Donc, la technocratie est aux commandes. Je poursuis mon exercice de prospective. Comme le montre les
travaux de John Kenneth Galbraith tout semble parfaitement organisé : « affluent
society », appelle-t-il la société de son époque. Il n’y a que des esprits
chagrins qui peuvent se plaindre. La suite de notre histoire, c’est 70 ans de
rodéo. Non seulement la technocratie tient en selle, mais elle se métamorphose.
Elle change pour ne pas changer.
Grand oral de l'ENA
« Deadwood rodeo 1 » par Gary Chancey — [1]. Sous licence Domaine public via Wikimedia Commons.
Premier symptôme curieux : le « phénomène
bureaucratique » dont parle Michel Crozier et quelques autres théoriciens
d’après guerre. Une bureaucratie énorme, soviétique, se développe. Le modèle
technocratique, c’est le haut qui commande, et le bas qui exécute. C’est le
Taylorisme et « l’organisation machine » selon la formule de March et
Simon. Et ce à tous les niveaux : de l’OS au médecin, ils appliquent tous
des procédures. Le phénomène n’ira qu’en accélérant.
Puis 68. Révolte nihiliste. Pour mettre du piment dans son
ennui ? Conséquence inattendue. Les théories gauchistes qui veulent
libérer l’individu, suscitent un tel chaos dans l’enseignement, qu’elles
provoquent une réaction technocratique. Dorénavant les « bonnes
écoles » se méfient de la liberté et n’ont plus d’autre ambition que le
diplôme, l’assurance d’une place dans la technostructure. Elles fabriquent des
bourrins. C’est aussi, en réaction, le coup d’envoi néoconservateur. Les
possédants se sentent attaqués.
72. Les limites à la croissance. Notre modèle de
développement, par croissance matérielle, n’est pas soutenable. Il consomme
plus qu’il ne produit.
Puis il y a les crises des années 70. Les USA accusent la
bureaucratie. L’Etat doit s’alléger. L’Europe privatise ses services publics. Elle
découvre alors qu’elle a des monopoles. Zut. La grande entreprise doit devenir
entrepreneuriale, lit-on dans tous les journaux de management. Mais,
puisqu’elle est dirigée par des technocrates, elle se transforme
technocratiquement : reengineering (l’entreprise pilotée par ordinateur),
Lean (l’entreprise se vide de sa substance créative).

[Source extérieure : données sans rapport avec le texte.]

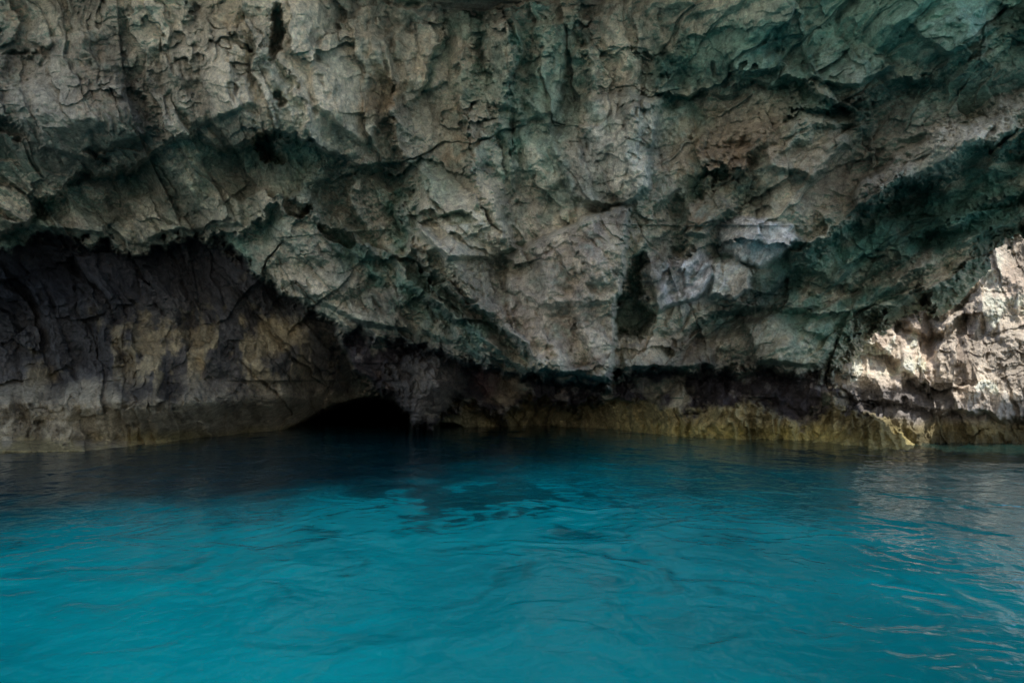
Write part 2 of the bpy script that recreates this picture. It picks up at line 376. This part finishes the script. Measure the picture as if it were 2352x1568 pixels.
c=mixc(c,(.12,.10,.06),wl*sst(.5,-.05,flute+.35*n3)*.85)
c=mixc(c,(.56,.49,.14),wl*sst(.9,.25,P[2])*.5*sst(1300,1700,X))
c=mixc(c,(.30,.25,.11),wl*sst(1850,2050,X)*.8)
c=mixc(c,(.006,.006,.007),sst(.1,.5,hole))  # darkness inside the cave mouth painted as near-black rock
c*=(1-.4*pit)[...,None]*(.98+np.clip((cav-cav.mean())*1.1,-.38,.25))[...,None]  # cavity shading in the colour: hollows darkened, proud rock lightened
c=np.clip(c,0.003,.88)
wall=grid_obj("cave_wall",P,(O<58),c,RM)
wall["kind"]="structure";wall["category"]="cave wall"
wall["label"]="craggy beige and grey limestone wall of a sea cave with folded overhangs"
# ---------------- sunlit outer cliff ----------------
t=np.linspace(0,1,440)[:,None];xo=np.concatenate([np.linspace(1850,2420,400,endpoint=False),np.linspace(2420,3600,160)])[None,:]
top=np.where(xo<2230,400,np.interp(xo,[2230,2280,2310,2352,2420,3600],[400,480,510,524,550,600]))
Xo=(xo+0*t).astype(F);Yo=(top+(1150-top)*t).astype(F)
D2=tps([(1850,430,33),(1850,900,27.5),(2100,1043,contactD(1043)+.15),(2352,1045,contactD(1045)),(2352,900,23.6),(2352,530,31.5),(3600,500,28),(3600,1060,21),(2000,700,29),(2200,650,29),(1850,1035,26.8),(1960,1039,contactD(1039)+.7),(2800,1050,22.3)])(Xo,Yo)
uvo=[Xo/100.,Yo/100.,Xo*0+9]
WXo=Xo+fbm(uvo,.9,5,.6,1.)*20;WYo=Yo+fbm(uvo,.9,5,.6,5.)*20
for pts,vert,sg,dep,on,fall in [([(1800,880),(1950,900),(2100,920),(2200,945),(2260,930),(2352,955),(3000,965)],0,1,1.2,18,60),([(2150,730),(2170,800),(2140,870)],1,-1,1.1,20,50),([(2290,600),(2260,680),(2170,740)],1,-1,1.25,20,60),([(1950,800),(2020,790),(2120,880)],0,1,1.0,18,40),([(2060,740),(2130,760),(2200,720)],0,1,1.0,18,40)]:
    s=polyd(WXo,WYo,pts,bool(vert))*sg
    D2+=dep*sst(0,on,s)*np.exp(-np.maximum(s-on,0)/fall)*(sst(1060,1000,Yo) if dep==1.2 else 1)
u2,v2=dirs(Xo,Yo)
Q2=[u2*22+40,Xo*0+11,v2*22]
big=(fbm(Q2,.2,3,.5,22)*.9+scoop(Q2,.5,.5,.9,13)*.7)*np.clip((1045-Yo)/80,.15,1)
rel2,cav2,pit2=relief(Q2,np.full(Xo.shape,.1,F),np.zeros(Xo.shape,F),np.full(Xo.shape,.2,F))
D2=D2-big-(rel2-.3)*np.clip((1060-Yo)/40,.6,1)-.24*ridged([Xo/42.,Xo*0,Yo/100.],1.,5,.55,8.)-.2*scoop([Xo/26.,Xo*0,Yo/32.],1.,.3,1.3,4.);P2=[u2*D2,D2,H+v2*D2]
c2,(m1,m2,m3,m4)=rock_colours(Q2,normals(P2))
c2=mixc(c2,(.88,.76,.62),np.full(Xo.shape,.9,F))
c2=mixc(c2,(.44,.32,.24),sst(.15,.6,m4+.4*m2)*.5)
c2=mixc(c2,(.12,.11,.115),sst(850,920,Yo+30*m2)*sst(2240,2100,Xo+40*m2)*.88)
c2=mixc(c2,(.26,.24,.225),sst(880,940,Yo+30*m2)*.75)  # shade of the lower undercut painted as greyer rock
c2=mixc(c2,(.28,.23,.10),sst(955,985,Yo+12*m2)*.9)
c2=mixc(c2,(.07,.06,.028),sst(.8,.1,P2[2])*.7)
c2*=(1-.4*pit2)[...,None]*(.97+np.clip((cav2-cav2.mean())*1.5,-.4,.35))[...,None]  # shading by relief baked into the cliff colour, pits darkest
cl=grid_obj("cliff",P2,None,np.clip(c2,.003,.9),RM)
cl["kind"]="structure";cl["category"]="cliff";cl["label"]="sunlit pale pinkish limestone cliff rising from the water"
# ---------------- unseen cliff added above the cave to block the sun ----------------
def mass(name,x0,x1,y0,y1,z0,z1,nx,ny,nz_,col,label,cat,amp=1.2):
    per=[]
    for (p,q,k) in [((x0,y0),(x1,y0),nx),((x1,y0),(x1,y1),ny),((x1,y1),(x0,y1),nx),((x0,y1),(x0,y0),ny)]:
        for a in np.linspace(0,1,k,endpoint=False): per.append((p[0]+(q[0]-p[0])*a,p[1]+(q[1]-p[1])*a))
    per.append(per[0]);per=np.array(per);cx,cy=(x0+x1)/2,(y0+y1)/2
    zz=np.linspace(z0,z1,nz_)
    PX=np.repeat(per[None,:,0],nz_,0).astype(F);PY=np.repeat(per[None,:,1],nz_,0).astype(F);PZ=np.repeat(zz[:,None],len(per),1).astype(F)
    q=[PX,PY,PZ]
    a=fbm(q,.12,4,.5,3)*amp;b=fbm(q,.12,4,.5,31)*amp
    PX=PX+a;PY=PY+b;PZ=PZ+fbm([q[0],q[1],q[2]*0],.15,3,.5,8)*.5
    z=PX[:1]*0
    hp=[np.vstack([z+cx,PX,z+cx]),np.vstack([z+cy,PY,z+cy]),np.vstack([PZ[:1]*0+z0,PZ,z+z1+1.5])]
    ch=np.empty(hp[0].shape+(3,),F);ch[:]=col
    o=grid_obj(name,hp,None,ch,RM);o["kind"]="structure";o["category"]=cat;o["label"]=label;return o
mass("sun_block_cliff",-90,48,16.6,26.5,16.0,62,160,16,60,(.38,.34,.28),"unseen limestone cliff added above the cave to keep it in shade","added sun block",.8)
# ---------------- unseen pale slope added to bounce sun into the cave ----------------
kp=np.array([(-18.5,4),(-15.5,-3),(-9,-9),(0,-13.5),(14,-19),(38,-27)],float)
kt=np.linspace(0,5,190);from_=np.arange(6)
cxp=np.interp(kt,from_,kp[:,0]);cyp=np.interp(kt,from_,kp[:,1])
ker=np.hanning(31);ker/=ker.sum()
cxp=np.convolve(np.pad(cxp,15,mode='edge'),ker,'valid');cyp=np.convolve(np.pad(cyp,15,mode='edge'),ker,'valid')
tx=np.gradient(cxp);ty=np.gradient(cyp);tl=np.hypot(tx,ty);ox,oy=ty/tl,-tx/tl
ox=np.convolve(np.pad(ox,15,mode='edge'),ker,'valid');oy=np.convolve(np.pad(oy,15,mode='edge'),ker,'valid')
ss=np.linspace(0,1,70)[:,None]
q=[(cxp+ox*ss*34).astype(F),(cyp+oy*ss*34).astype(F),(-2+ss**.9*58+cxp*0).astype(F)]
rr=fbm(q,.12,5,.5,3)*1.3+scoop(q,.3)*.9
sc=np.empty(q[0].shape+(3,),F);sc[:]=(.84,.79,.70);sc=mixc(sc,(.75,.69,.60),sst(0,.5,fbm(q,.15,4,.5,9)))
sh=grid_obj("bounce_slope",[q[0]-rr*ox*.6,q[1]-rr*oy*.6,q[2]+rr],None,sc,RM)
sh["kind"]="structure";sh["category"]="rocky shore";sh["label"]="unseen pale limestone slope added behind the camera to bounce sunlight into the cave"
# ---------------- water ----------------
def axis(lo,hi,n,far,k):
    a=np.linspace(lo,hi,n);g=np.geomspace(.3,far,k)
    return np.concatenate([(lo-g)[::-1],a,hi+g])
wx=axis(-22,24,900,1500,26);
wy=np.concatenate([(3-np.geomspace(.3,1500,26))[::-1],3+33*np.linspace(0,1,760)**1.35,36+np.geomspace(.3,1500,20)])
WXg,WYg=np.meshgrid(wx,wy)
pw=[WXg*.95+WYg*.35,WYg*.75-WXg*.35,WXg*0]
wrp=[pw[0]+1.0*fbm(pw,.5,3,.5,2),pw[1]+1.0*fbm(pw,.5,3,.5,6),pw[2]]
sa=lambda n: -np.sqrt(n*n+.05)
Zw=fbm(wrp,.35,2,.5,4)*.03+sa(perlin(wrp[0]*1.05,wrp[1]*1.0,WXg*0+2.5))*.040+sa(perlin(wrp[0]*2.4+5,wrp[1]*2.2,WXg*0+7.5))*.020+perlin(wrp[0]*5,wrp[1]*4.7,WXg*0+1.5)*.005
fade=sst(60,30,np.abs(WXg))*sst(60,38,np.abs(WYg));Zw=(Zw+.02)*fade
wm=bpy.data.materials.new("turquoise_water");wm.use_nodes=True;N=wm.node_tree.nodes;L=wm.node_tree.links
b=N["Principled BSDF"];b.inputs["Roughness"].default_value=.06;b.inputs["IOR"].default_value=1.33
at=N.new("ShaderNodeAttribute");at.attribute_name="rock_colour";L.new(at.outputs["Color"],b.inputs["Base Color"])
tc=N.new("ShaderNodeTexCoord");mp=N.new("ShaderNodeMapping");mp.inputs["Scale"].default_value=(1,1,1);L.new(tc.outputs["Object"],mp.inputs[0])
nn=N.new("ShaderNodeTexNoise");nn.inputs["Scale"].default_value=5;nn.inputs["Detail"].default_value=3;nn.inputs["Roughness"].default_value=.45;nn.inputs["Distortion"].default_value=.6;L.new(mp.outputs[0],nn.inputs["Vector"])
bp=N.new("ShaderNodeBump");bp.inputs["Strength"].default_value=.35;bp.inputs["Distance"].default_value=.035;L.new(nn.outputs["Fac"],bp.inputs["Height"]);L.new(bp.outputs[0],b.inputs["Normal"])
wc=np.empty(WXg.shape+(3,),F);wc[:]=(.0008,.375,.40)
a1=fbm([WXg,WYg,WXg*0+3],.12,4,.55,3);a2=fbm([pw[0],pw[1]*1.3,pw[2]+5],.6,4,.6,9)
wc=mixc(wc,(.0008,.26,.29),sst(-.3,.5,a1+.4*a2)*.7)
wc=mixc(wc,(.001,.46,.47),sst(.1,.7,-a1+.5*a2)*.5)
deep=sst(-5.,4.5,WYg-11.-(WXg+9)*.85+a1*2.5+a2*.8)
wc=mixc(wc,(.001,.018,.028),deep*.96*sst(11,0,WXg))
wc=mixc(wc,(.003,.12,.11),sst(9,18,WYg+a1*2)*sst(0,6,WXg)*.8)
wc=mixc(wc,(.002,.13,.135),sst(3,8,WXg+a1*3-(WYg-8)*.1)*.65)
def ws(cx,cy,rx_,ry_,k): return sst(.3,.8,np.exp(-((WXg-cx)/rx_)**2-((WYg-cy)/ry_)**2)+.9*a2+.35*fbm(wrp,1.6,3,.6,12))*k
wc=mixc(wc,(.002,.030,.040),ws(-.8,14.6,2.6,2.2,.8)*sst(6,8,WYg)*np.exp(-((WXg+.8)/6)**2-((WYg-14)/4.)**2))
fl=fbm([wrp[0]*1.3,wrp[1]*1.5,pw[2]+1],1.1,3,.55,77)
wc=mixc(wc,(.002,.08,.095),sst(.5,.85,fl+.4*a1)*.4*sst(6,9,WYg))  # dark ripple reflections painted as flecks in the water colour
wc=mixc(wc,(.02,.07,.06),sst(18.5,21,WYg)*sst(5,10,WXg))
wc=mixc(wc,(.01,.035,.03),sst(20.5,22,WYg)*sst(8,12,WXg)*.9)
wc=mixc(wc,(.004,.10,.14),sst(4,0,WYg)*.8)
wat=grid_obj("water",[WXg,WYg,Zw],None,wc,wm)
wat["kind"]="structure";wat["category"]="sea water";wat["label"]="clear turquoise sea water with small ripples inside the cave"
# ---------------- light ----------------
sv=np.array([.5,0.2,.84]);sv/=np.linalg.norm(sv)
el=math.asin(sv[2]);az=math.atan2(sv[0],sv[1])
w=bpy.data.worlds.new("World");bpy.context.scene.world=w;w.use_nodes=True;N=w.node_tree.nodes
sk=N.new("ShaderNodeTexSky");sk.sky_type='NISHITA';sk.sun_disc=False;sk.sun_elevation=el;sk.sun_rotation=az
w.node_tree.links.new(sk.outputs[0],N["Background"].inputs[0]);N["Background"].inputs[1].default_value=.28
sd=bpy.data.lights.new("sun","SUN");sd.energy=5;sd.angle=math.radians(.5);sd.color=(1,.95,.87)
so=bpy.data.objects.new("sun",sd);bpy.context.collection.objects.link(so)
from mathutils import Vector
so.rotation_euler=Vector(-sv).to_track_quat('-Z','Y').to_euler()
cd=bpy.data.cameras.new("camera");cam=bpy.data.objects.new("camera",cd);bpy.context.collection.objects.link(cam)
cd.lens=24;cd.sensor_width=36;cd.clip_end=5000
cam.location=(0,0,H);cam.rotation_euler=(math.pi/2+TH,0,0)
bpy.context.scene.camera=cam
s=bpy.context.scene.view_settings;s.view_transform='Standard';s.look='None';s.exposure=0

Années 80, la technocratie absorbe les thèses libérales. Le dirigeant,
l’énarque en premier, s’auto proclame « entrepreneur » et gagne
beaucoup d’argent. Il utilise « les mécanismes du marché » pour
mettre ses équipes et ses sous-traitants, à qui il donne de plus en plus de son
métier, « en concurrence parfaite ». Cela fait baisser leurs prix. Ce
qu’il appelle « créer de la valeur ». Et plus besoin de faire de
recherche, le marché crée l’innovation dit la théorie néolibérale. Mais, pour maintenir ces
conditions de « marché », il a besoin de toujours plus de
technocratie. Couches de management, juristes, acheteurs, contrôleurs de
gestion, qualiticiens, progiciels de gestion, consultants… La grande entreprise
n’est plus qu’un mécanisme de contrôle.
En 89, le mur de Berlin tombe. Bouffée d’air. Par le biais
des supply chains, la technocratie occidentale exploite la main d’œuvre à coût
nul et sans droits de l’homme de l’Est. En échange, elle transfère le
savoir-faire occidental.
2007, nouvelle crise. On espère la « destruction
créatrice ». Google va terrasser le mastodonte technocratique. Et même s’il
ne fait que l'abattre sans les remplacer, ce sera un bien. Car, après le feu,
il faudra bien que ça reparte de la racine. Mais, une nouvelle fois, la technocratie y voit un espoir : la
transformation numérique va la rendre, par miracle, créative, et réduire sa propre technostructure.
Où en est-elle aujourd’hui ? Elle est devenue une
oligarchie. De service public institué pour distribuer les fruits de la
croissance, elle fait donner à plein son pouvoir de nuisance monopolistique. Elle
vide la société de sa substance. D’où déflation.